Issue: Whether the implied covenant runs the land from the original grantor to the present grantee?
Holding: No
Procedure: SUMMARY APPEAL from a judgment of the Superior Court of Los Angeles County. Affirmed, with penalty for frivolous appeal. Action for damages for the alleged breach of an implied covenant in a grant deed and to recover certain costs paid by plaintiffs to prevent foreclosure by defendant of a second trust deed held on the subject real property. Judgment for defendant affirmed.
Rule: From the use of the word “grant,” in any conveyance, containing the following covenants, and none other, are implied, unless restrained by express terms contained in such conveyance.
Ct. Rationale: Original grant deed by Weemer contained no specific reference to the first trust deed. Here, the encumbrance of which plaintiffs complain was and is a completely valid first lien on the property representing a money loan to the prior owner. When the Rosettes acquired the property from by the grant deed which failed to mention the existing trust deed the express written contract of sale between the parties, contained in the escrow instructions, fully set forth the existence of the trust deed which was a determining factor in the purchase price. No damages for any purported breach of covenant could have been asserted then by the Rosettes, and none may be asserted now by plaintiffs who took title expressly subject to all encumbrances of record.
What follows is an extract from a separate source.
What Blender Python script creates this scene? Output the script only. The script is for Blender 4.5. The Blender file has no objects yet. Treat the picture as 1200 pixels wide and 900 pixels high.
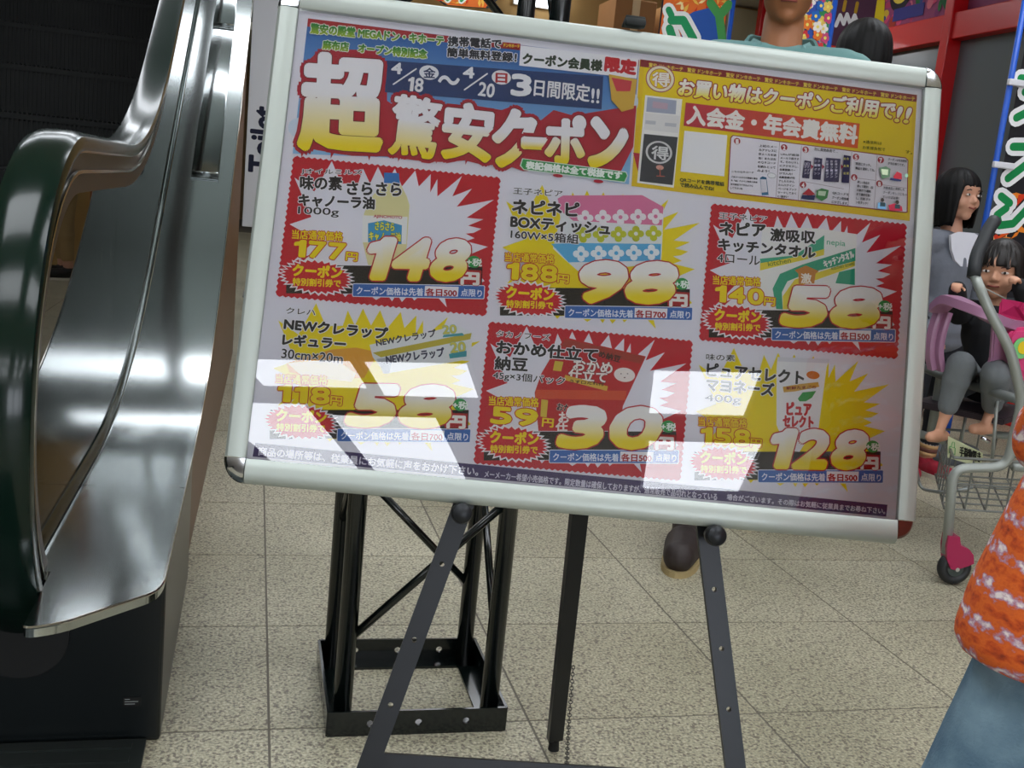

PL A: (Babbs) The grant deed from Weemer to Rosettes was conveyed as though free and clear of encumbrances when it was not. The grantor’s liability extends remote grantee, not immediate.
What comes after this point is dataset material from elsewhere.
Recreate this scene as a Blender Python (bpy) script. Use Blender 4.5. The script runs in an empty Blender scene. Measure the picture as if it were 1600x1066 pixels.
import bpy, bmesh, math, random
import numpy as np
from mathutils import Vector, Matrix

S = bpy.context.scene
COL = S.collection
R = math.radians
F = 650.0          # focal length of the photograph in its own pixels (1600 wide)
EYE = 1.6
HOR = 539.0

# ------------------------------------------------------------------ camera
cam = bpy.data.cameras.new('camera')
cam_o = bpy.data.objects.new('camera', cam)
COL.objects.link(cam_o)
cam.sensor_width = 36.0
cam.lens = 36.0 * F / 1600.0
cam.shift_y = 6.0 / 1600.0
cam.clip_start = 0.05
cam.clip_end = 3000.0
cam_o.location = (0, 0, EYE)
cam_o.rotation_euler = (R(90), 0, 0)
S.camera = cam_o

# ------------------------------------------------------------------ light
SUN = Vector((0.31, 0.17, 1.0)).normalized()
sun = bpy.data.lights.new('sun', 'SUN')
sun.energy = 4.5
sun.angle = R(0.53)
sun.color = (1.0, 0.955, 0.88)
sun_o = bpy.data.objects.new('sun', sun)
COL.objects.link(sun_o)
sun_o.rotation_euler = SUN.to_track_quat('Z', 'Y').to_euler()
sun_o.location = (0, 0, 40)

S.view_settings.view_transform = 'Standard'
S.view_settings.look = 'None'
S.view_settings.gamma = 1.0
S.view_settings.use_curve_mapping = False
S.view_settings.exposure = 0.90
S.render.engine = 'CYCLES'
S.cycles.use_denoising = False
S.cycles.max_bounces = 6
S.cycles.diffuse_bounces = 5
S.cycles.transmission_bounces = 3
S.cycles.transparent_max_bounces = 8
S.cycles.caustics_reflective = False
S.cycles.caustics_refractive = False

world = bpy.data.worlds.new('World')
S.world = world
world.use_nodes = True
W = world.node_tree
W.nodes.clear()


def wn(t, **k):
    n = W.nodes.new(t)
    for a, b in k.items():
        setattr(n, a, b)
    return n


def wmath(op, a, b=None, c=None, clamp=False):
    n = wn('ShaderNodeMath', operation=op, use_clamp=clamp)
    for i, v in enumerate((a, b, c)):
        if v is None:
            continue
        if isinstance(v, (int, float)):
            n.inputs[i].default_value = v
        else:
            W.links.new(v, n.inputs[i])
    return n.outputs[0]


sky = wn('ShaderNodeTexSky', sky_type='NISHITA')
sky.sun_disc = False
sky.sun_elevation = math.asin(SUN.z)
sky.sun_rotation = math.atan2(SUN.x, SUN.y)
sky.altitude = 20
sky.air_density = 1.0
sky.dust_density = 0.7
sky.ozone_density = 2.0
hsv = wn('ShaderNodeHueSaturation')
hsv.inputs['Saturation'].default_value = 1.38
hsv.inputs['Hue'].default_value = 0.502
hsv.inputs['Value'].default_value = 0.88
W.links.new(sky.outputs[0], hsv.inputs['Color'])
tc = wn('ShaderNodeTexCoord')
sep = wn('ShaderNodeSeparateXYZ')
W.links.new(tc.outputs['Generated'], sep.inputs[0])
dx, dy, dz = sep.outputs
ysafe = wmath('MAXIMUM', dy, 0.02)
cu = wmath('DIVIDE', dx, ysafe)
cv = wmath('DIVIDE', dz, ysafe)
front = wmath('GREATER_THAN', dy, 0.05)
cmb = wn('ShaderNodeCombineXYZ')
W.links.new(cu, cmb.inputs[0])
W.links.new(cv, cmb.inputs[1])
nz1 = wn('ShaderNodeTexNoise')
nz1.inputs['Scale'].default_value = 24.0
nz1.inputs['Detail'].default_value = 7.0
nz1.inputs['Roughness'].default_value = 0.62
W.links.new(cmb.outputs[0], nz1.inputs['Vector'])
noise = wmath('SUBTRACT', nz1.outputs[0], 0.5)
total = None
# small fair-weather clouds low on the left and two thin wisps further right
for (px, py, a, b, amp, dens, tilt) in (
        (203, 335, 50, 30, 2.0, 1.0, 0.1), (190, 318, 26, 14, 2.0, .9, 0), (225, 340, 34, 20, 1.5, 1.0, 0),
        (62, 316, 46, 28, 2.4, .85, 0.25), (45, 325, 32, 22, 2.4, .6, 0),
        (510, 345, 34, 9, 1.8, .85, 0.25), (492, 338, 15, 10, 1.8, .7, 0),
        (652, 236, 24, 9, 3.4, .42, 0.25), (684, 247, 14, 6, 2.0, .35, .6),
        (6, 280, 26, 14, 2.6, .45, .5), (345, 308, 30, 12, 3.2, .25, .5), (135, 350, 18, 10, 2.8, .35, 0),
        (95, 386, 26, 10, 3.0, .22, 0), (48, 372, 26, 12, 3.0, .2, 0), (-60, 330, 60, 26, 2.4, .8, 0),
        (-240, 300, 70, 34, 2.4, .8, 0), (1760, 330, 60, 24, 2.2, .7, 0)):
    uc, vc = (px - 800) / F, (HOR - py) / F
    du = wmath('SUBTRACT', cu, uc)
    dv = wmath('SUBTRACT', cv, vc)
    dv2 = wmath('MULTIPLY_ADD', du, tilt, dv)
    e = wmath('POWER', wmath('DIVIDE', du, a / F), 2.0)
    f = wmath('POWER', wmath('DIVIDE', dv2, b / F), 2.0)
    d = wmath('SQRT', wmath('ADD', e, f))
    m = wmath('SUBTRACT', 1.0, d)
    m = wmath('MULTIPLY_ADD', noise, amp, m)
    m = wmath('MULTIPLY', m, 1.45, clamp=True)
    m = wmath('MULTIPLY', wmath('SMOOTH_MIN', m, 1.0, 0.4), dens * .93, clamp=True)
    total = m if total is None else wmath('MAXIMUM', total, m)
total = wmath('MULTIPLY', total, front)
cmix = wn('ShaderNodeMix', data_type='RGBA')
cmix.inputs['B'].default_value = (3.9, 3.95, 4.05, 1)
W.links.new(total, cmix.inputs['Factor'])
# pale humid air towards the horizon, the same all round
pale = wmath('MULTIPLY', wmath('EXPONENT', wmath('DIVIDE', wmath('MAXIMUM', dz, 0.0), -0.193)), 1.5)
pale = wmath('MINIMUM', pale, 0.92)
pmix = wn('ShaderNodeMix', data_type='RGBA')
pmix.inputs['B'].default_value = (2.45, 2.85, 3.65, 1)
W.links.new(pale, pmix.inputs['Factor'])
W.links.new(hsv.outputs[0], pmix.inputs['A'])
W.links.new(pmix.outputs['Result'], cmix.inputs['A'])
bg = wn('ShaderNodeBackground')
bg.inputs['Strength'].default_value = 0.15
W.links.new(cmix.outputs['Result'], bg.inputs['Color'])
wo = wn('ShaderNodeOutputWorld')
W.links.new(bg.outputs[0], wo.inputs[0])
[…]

Def A: (Weemer) The PL admitted taking the property from the Rosettes expressly, “subject to encumbrances and easements of record,” with direct knowledge of the trust deed.(First Memorandum) There can be no implied covenant where the subject matter is agreed upon.
Supplemental Rule:(1) the implication must arise from the language used or it must be indispensable to effectuate the intention of the parties; (2) it must appear from the language used that it was so clearly within the contemplation of the parties that they deemed it unnecessary to express it; (3) implied covenants can only be justified on the grounds of legal necessity; (4) a promise can be implied only where it can be rightfully assumed that it would have been made if attention had been called to it; (5) there can be no implied covenant where the subject is completely covered by the contract.”